» **EXERCISE GOAL**: Write out only the lines from the line containing "by 1568 pixels." to the end of the listing below, both included, exactly as they stand. Drop the pictures.

» **DATASET RECORDS**:
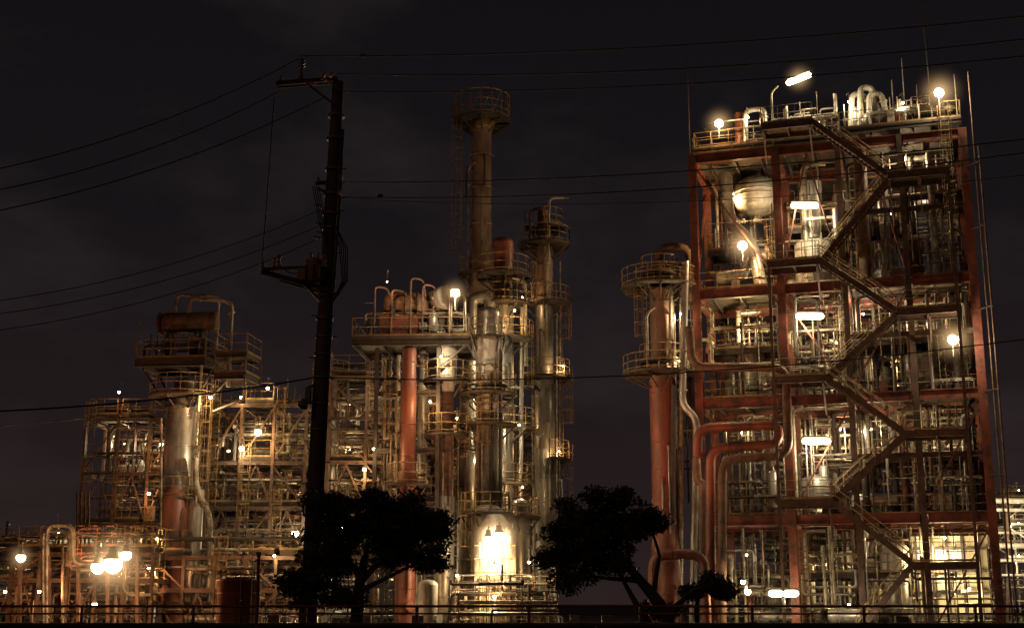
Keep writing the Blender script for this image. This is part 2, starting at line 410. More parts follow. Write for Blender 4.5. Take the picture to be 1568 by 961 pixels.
    pw.cyl(fr(10.6,1.6,21.6),fr(10.6,1.6,30.4),.42,16,'pipe_rust'); pw.cyl(fr(11.9,2.5,21.6),fr(11.9,2.5,29),.34,14,'clad')
    pw.vessel(fr(11.2,3.1,0.3),fr(11.2,3.1,5.4),.9,20,'clad',.4,3)
    pw.vessel(fr(6.8,2.5,7.3),fr(6.8,2.5,9.6),1.0,20,'clad',.4,2)
    def Q(*pp,D=79.5): return [P(a,b,D) for a,b in pp]
    pw.pipe(Q((1088,965),(1088,686),(1192,680),(1192,650),(1068,655),(1068,700)),.30,14,'red_clad',.9)
    pw.pipe(Q((1106,965),(1106,703),(1208,696),(1203,562),(1060,562),(1055,500),D=79.0),.27,14,'pipe_rust',.9)
    pw.pipe(Q((1000,965),(1000,848),(1078,848),(1082,965),D=77.5),.30,14,'red_clad',.9)
    pw.pipe(Q((1060,965),(1067,640),(1045,620),(1050,400),D=81.2),.22,14,'clad',.8)
    pw.pipe(Q((1078,965),(1076,740),(1068,735),(1066,700),D=80.4),.26,12,'pipe_rust',.8)
    for y in (520,470,600): pw.pipe(Q((1040,y),(1090,y),(1090,y+40),D=83.5),.12,8,'pipe')
    pw.finish('pipework_and_vessels',E)
    t=MB()
    t.rect_platform(fr,4.8,9.5,.15,5.5,31.15,'flb'); t.rect_platform(fr,9.55,16.9,-.3,6,31.3,'frb')
    t.rect_platform(fr,.1,4.7,.2,6,31.1,'flb')
    pipework(t,fr,.6,4.4,1,6,31.1,33.2,9,6,3,.12,1)
    pipework(t,fr,5,9.3,.6,5.3,31.2,33.4,12,7,3,.12,1)
    pipework(t,fr,9.7,16.6,.5,6,31.3,33.5,32,20,9,.12,2)
    for u0,ht in ((10.4,34.1),(10.95,34.5),(11.5,34.0)):
        t.pipe([fr(u0-.25,1.2,31.3),fr(u0,1.2,ht),fr(u0+.7,1.4,ht),fr(u0+1.15,1.6,31.3)],.2,12,'white_tank',.4)
    t.vessel(fr(10.6,3,31.4),fr(10.6,3,33.3),.6,18,'white_tank',.6,2)
    t.pipe([fr(3.4,1.5,31.1),fr(3.4,1.5,33.9),fr(4.7,1.5,33.9),fr(4.7,1.5,31.4)],.17,10,'clad',.5)
    t.vessel(fr(2.9,2.2,31.2),fr(2.9,2.2,34.1),.3,14,'red_clad',.6,1)
    t.vessel(fr(15.9,1.5,31.4),fr(15.9,1.5,34.0),.24,12,'clad',.6,1)
    t.bar(fr(-.1,-.1,30.6),fr(-.1,-.1,38.8),.045,'dark_steel')
    t.bar(fr(15.2,-.1,31.4),fr(15.0,-.1,42.5),.04,'dark_steel')
    for u,h in ((13.6,35.8),(12.9,34.4),(8.2,34.2),(16.7,34.3),(7.1,33.6),(14.4,33.9)): t.bar(fr(u,.2,31.3),fr(u,.2,h),.03,'pipe')
    t.pipe([fr(5.35,-.2,31.3),fr(5.35,-.2,34.3),fr(5.8,-.2,34.7)],.07,8,'pipe',.3)
    t.ladder(fr(15.9,-.3,0).x,fr(15.9,-.3,0).y,21.4,30.9,250)
    t.finish('roof_equipment',E)
    b=MB()
    for i in range(25):
        u=12.3+i*.18; b.box(fr(u,4.4+(.05 if i%2 else 0),2.9),fr.U*.09,fr.W*.05,V((0,0,2.9)),'panel')
    for i in range(4): b.box(fr(14.5,4.24,1.0+i*1.35),fr.U*2.3,fr.W*.06,V((0,0,.09)),'dark_steel')
    for u in (12.5,13.4,14.3,15.2,16.1): b.box(fr(u,4.22,2.9),fr.U*.07,fr.W*.07,V((0,0,2.9)),'dark_steel')
    b.finish('switch_room_wall',E)
    L=MB()
    for (px,py,u,w,pw_) in ((1232,315,6.6,-.4,700),(1240,484,6.6,-.4,700),(1250,675,6.6,-.4,700)):
        D=fr(u,w,0).y; lamp(L,E,P(px,py,D),pw_,WHT,kind='tube')
    lamp(L,E,P(1200,908,78.5),420,WHT,kind='tube')
    lamp(L,E,P(1223,121,79.5),520,WHT,kind='tilt',glow_r=1.5)
    lamp(L,E,P(1101,189,81.6),600,WARM,.27,'flood',1.7); lamp(L,E,P(1438,142,76.6),750,WHT,.3,'flood',2.1)
    lamp(L,E,P(1137,376,81.2),1300,WARM,.3,'flood',2.1); lamp(L,E,P(1459,520,76.2),560,WHT,.3,'flood',2.1)
    lamp(L,E,P(1385,243,80),450,WHT,.13)
    lamp(L,E,fr(13.2,2.4,4.9),420,GRN,.07,soft=.06); lamp(L,E,fr(15.4,2.2,2.6),380,GRN,.07,soft=.06); lamp(L,E,fr(14.2,2.0,5.6),260,GRN,.07,soft=.06)
    for a,b in zip(lv,zs):
        z=b-1.3
        for u,w,p_ in ((2.4,3.0,520),(7.4,6,520),(10.8,3.0,480),(14.8,3.6,400),(12.5,9.5,430)):
            if b>22: p_*=.55
            if b<8: p_*=1.0
            lamp(L,E,fr(u+R.uniform(-.9,.9),w+R.uniform(-.5,.5),z-R.uniform(0,2.4)),p_*R.choice((.35,.8,1.5)),R.choice((WARM,GRN,GRN,WHT)),.07,soft=.06)
    for u,w,z in ((10.2,.2,33.3),(3.6,1,33.3),(13.5,.6,33.0)): lamp(L,E,fr(u,w+.2,z),130,WHT,.08,soft=.06)
    L.finish('lamp_fixtures',E)
build_tower()

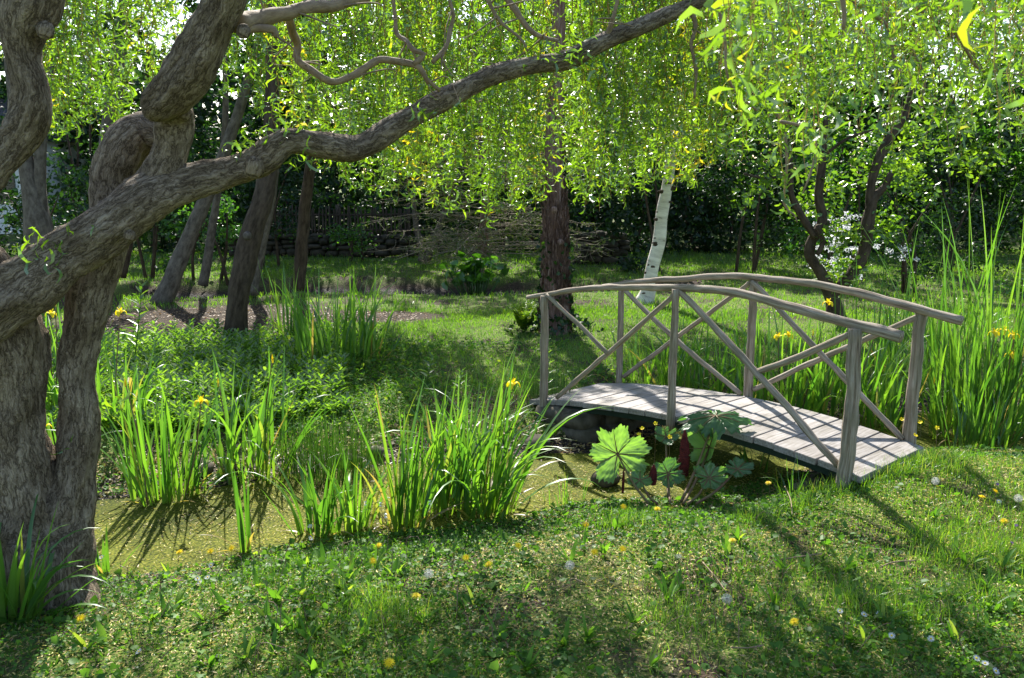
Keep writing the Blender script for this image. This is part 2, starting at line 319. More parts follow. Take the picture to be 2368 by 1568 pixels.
far_shore = [(3000, 925), (2368, 935), (2200, 950), (2080, 960), (1950, 972), (1800, 965), (1650, 960), (1530, 985), (1500, 1030), (1380, 1050), (1270, 1050), (1150, 1070), (1000, 1060), (850, 1085), (750, 1095), (680, 1095), (560, 1118), (450, 1135), (350, 1145), (210, 1157), (-200, 1150), (-900, 1180)]
STREAM = np.array([P(a, b, 0)[:2] for a, b in near_shore+far_shore])
POND = np.array([P(a, b, 0)[:2] for a, b in [(250, 712), (500, 712), (700, 703), (900, 702), (1100, 706), (1250, 702), (1400, 698), (1560, 697), (1560, 688), (1400, 687), (1250, 688), (1080, 684), (900, 681), (760, 682), (600, 688), (400, 695)]])
def vnoise(x, y, f, sx=0.):
    """cheap smooth noise from rotated sines"""
    v = 0
    for i, (a, b, c) in enumerate([(1, .3, .4), (-.6, 1.1, 2.1), (.35, -1.3, 4.4), (1.5, .9, 1.3), (-1.2, 1.7, 5.2)]):
        v = v+np.sin(f*(a*x+b*y)+c+sx*(i+1))/(1+.5*i)
    return v/3.0
def height(x, y):
    x = np.asarray(x, float); y = np.asarray(y, float)
    d1 = poly_sd(x, y, STREAM); d2 = poly_sd(x, y, POND)
    farside = (y > 6.1+.12*x)
    w1 = np.where(farside, 1.0, 1.25)
    s1 = np.clip(d1/w1, 0, 1); s2 = np.clip(d2/.55, 0, 1)
    land = .245+.02*vnoise(x, y, 1.1)+.05*np.clip((y-15)/6, 0, 1)+np.clip((y-24)/40, 0, 1)*.8
    land = land+.11*np.exp(-(((x-2.75)/1.0)**2+((y-5.95)/.7)**2))
    hill = s1*s1*(3-2*s1)*.55+s1*.45; h = land*np.minimum(hill, s2)
    h = np.where(d1 < 0, np.maximum(d1*.6, -.25), h); h = np.where(d2 < 0, np.maximum(d2*.6, -.2), h)
    return h+.012*vnoise(x, y, 5.3)+.006*vnoise(x, y, 14)
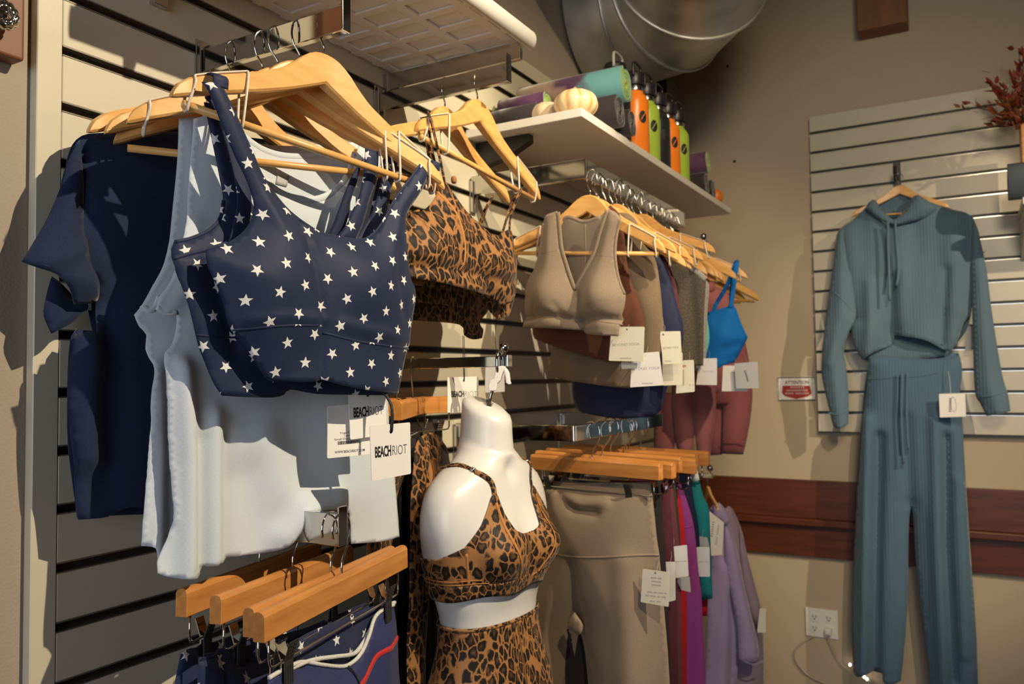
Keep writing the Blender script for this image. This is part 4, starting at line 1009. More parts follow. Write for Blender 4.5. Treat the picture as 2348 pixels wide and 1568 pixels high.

» **FINISHED ANSWER**:
Keep writing the Blender script for this image. This is part 2, starting at line 319. More parts follow. Take the picture to be 2368 by 1568 pixels.
far_shore = [(3000, 925), (2368, 935), (2200, 950), (2080, 960), (1950, 972), (1800, 965), (1650, 960), (1530, 985), (1500, 1030), (1380, 1050), (1270, 1050), (1150, 1070), (1000, 1060), (850, 1085), (750, 1095), (680, 1095), (560, 1118), (450, 1135), (350, 1145), (210, 1157), (-200, 1150), (-900, 1180)]
STREAM = np.array([P(a, b, 0)[:2] for a, b in near_shore+far_shore])
POND = np.array([P(a, b, 0)[:2] for a, b in [(250, 712), (500, 712), (700, 703), (900, 702), (1100, 706), (1250, 702), (1400, 698), (1560, 697), (1560, 688), (1400, 687), (1250, 688), (1080, 684), (900, 681), (760, 682), (600, 688), (400, 695)]])
def vnoise(x, y, f, sx=0.):
    """cheap smooth noise from rotated sines"""
    v = 0
    for i, (a, b, c) in enumerate([(1, .3, .4), (-.6, 1.1, 2.1), (.35, -1.3, 4.4), (1.5, .9, 1.3), (-1.2, 1.7, 5.2)]):
        v = v+np.sin(f*(a*x+b*y)+c+sx*(i+1))/(1+.5*i)
    return v/3.0
def height(x, y):
    x = np.asarray(x, float); y = np.asarray(y, float)
    d1 = poly_sd(x, y, STREAM); d2 = poly_sd(x, y, POND)
    farside = (y > 6.1+.12*x)
    w1 = np.where(farside, 1.0, 1.25)
    s1 = np.clip(d1/w1, 0, 1); s2 = np.clip(d2/.55, 0, 1)
    land = .245+.02*vnoise(x, y, 1.1)+.05*np.clip((y-15)/6, 0, 1)+np.clip((y-24)/40, 0, 1)*.8
    land = land+.11*np.exp(-(((x-2.75)/1.0)**2+((y-5.95)/.7)**2))
    hill = s1*s1*(3-2*s1)*.55+s1*.45; h = land*np.minimum(hill, s2)
    h = np.where(d1 < 0, np.maximum(d1*.6, -.25), h); h = np.where(d2 < 0, np.maximum(d2*.6, -.2), h)
    return h+.012*vnoise(x, y, 5.3)+.006*vnoise(x, y, 14)
Keep writing the Blender script for this image. This is part 4, starting at line 1009. More parts follow. Write for Blender 4.5. Treat the picture as 2348 pixels wide and 1568 pixels high.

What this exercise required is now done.